My encounters with ‘Georgian’ literature

Print by Thomas Rowlandson, 1792

To keep us going during this difficult ‘lockdown’ period, Stephen gave us an interesting reading list (literature of the Georgian period) – see the entry for 28 March 2020. This prompted me to consider my own early encounters with Georgian literature.

Literature of our period was not much favoured in schools of the 1950s/1960s (I suspect even less so now). Apart, of course, from the novels of Jane Austen (published in the second decade of the 19th century, so quite late on). I recall studying ‘Emma’ at some stage in my mid-teens, probably for ‘A’ level (and I enjoyed it; it’s currently serialized on Radio 4 by the way).

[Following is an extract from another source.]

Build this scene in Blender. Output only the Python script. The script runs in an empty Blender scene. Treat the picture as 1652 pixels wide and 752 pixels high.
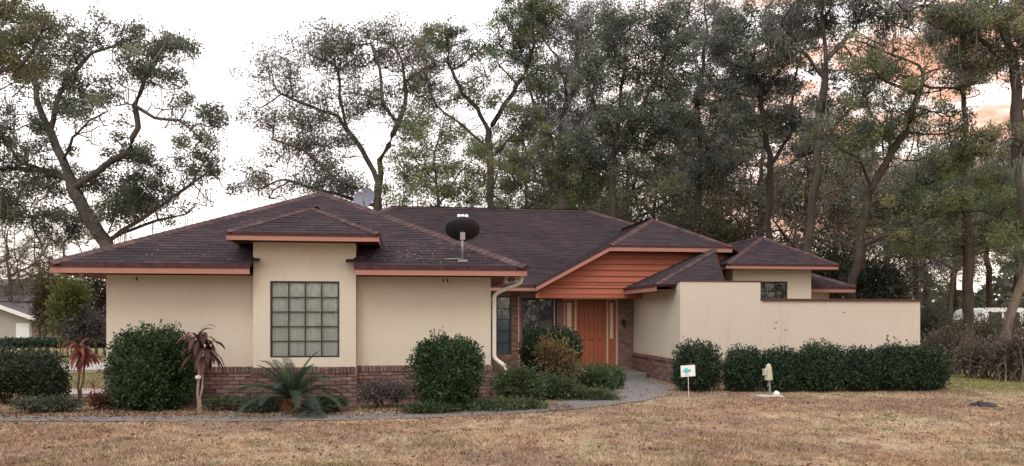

The history of the adventures of Joseph Andrews and of his friend Mr Abraham Adams

The other novel I recall – again it must have been required for ‘A’ level – was (to use the shortened title) ‘Joseph Andrews’. This was written much earlier, in the 1740s, and is much more within the tradition of what we probably think of as ‘Georgian’ with swashbuckling adventures on the road, inns, stagecoaches and people living lives we associate with the period. It is also different in form from the novels of Jane Austen; a ‘picaresque’ novel formed of loosely-connected episodes, characters seen largely externally and with long ‘digressions’ (as par excellence in ‘Tristram Shandy’ published between 1759 and 1767) and chapter summaries (so you know what to expect), for example: ‘Containing many surprising adventures which Joseph Andrews met with on the road, scarce credible to those who have never travelled in a stage-coach’.

I still have my paperback copy – with yellowed edges and pages falling from the binding like a pack of playing cards; and a sticker on the front indicating that I paid four shillings and sixpence for it in September 1961.

Skimming it, I recalled my enjoyment of the book. Fielding is an attractive author – warm, sophisticated, generous in his view of humanity, encompassing all aspects of life including the immediate and the bodily. The book began as a parody of a solemn and ‘moral’ contemporary novel by Samuel Richardson; ‘Pamela or virtue rewarded’ was altogether too pious and unrealistic for Fielding.

Essays from ‘The Spectator’ by Joseph Addison

My next foray was when I became a teacher in a technical high school in Kent in the early 1960s. One book on the literature syllabus (‘O’ level I suspect) was a selection of Addison’s essays.

Now this fits perfectly our stereotype of ‘Georgian England’. ‘The Spectator’, a daily paper, ran 1711-1712. It was remarkably successful; one-tenth of the London population read it in one form or another (rather like ‘The Church Times’ today it was passed from person to person). Its aim was to raise the level of ‘polite conversation’; women were an important target audience (as presumably it was thought the level of their conversation needed raising) and it was suggested that the publication should be an integral ‘part of the tea-equipage’. The phrase is revealing for we are in the heyday of tea and coffee consumption; ‘The Spectator’ would have been read in the coffee-house, much as people today read the daily papers provided by our own coffee shops. The intention was admirable – bringing ‘philosophy out of closets and libraries, schools, and colleges, to dwell in clubs and assemblies, at tea-tables and coffee-houses’ – literature of a civilizing kind at a time when civilized behavior was considered an ideal (though not, from the paintings of William Hogarth, always a reality).

Reading Addison with 16-year-old boys with a technical bent in the 1960s was something of a challenge though I recall enjoying both the essays and the teaching. In those days remoteness from pupils’ experience was not considered a problem when selecting texts for public examinations; indeed, the more remote may have been thought the better as students would then have to work harder to understand what they were reading. Not, it seems to me now, a bad argument.

‘Georgian’ literature?

When I went to university the Georgians were ‘off’ the approved list of reading in favour of more modern work and works of greater complexity (‘complexity’ was a term of praise). A friend of mine greatly enjoyed Samuel Johnson, this was considered an eccentric taste (people didn’t read such stuff or if they did, they didn’t talk about it). ‘Georgian literature’ is something of a contested term. Does it mean a style (such as the picaresque novel or the elaborate poetry written in ‘flowery’ language in classical forms such as the ode)? Or is it simply a matter of date? The definitions take us to very different places. In poetry, for example, we do not think of the best work of Wordsworth as ‘Georgian’ in style, in fact quite the opposite – yet the Lyrical Ballads was published in 1798, comfortably within our period.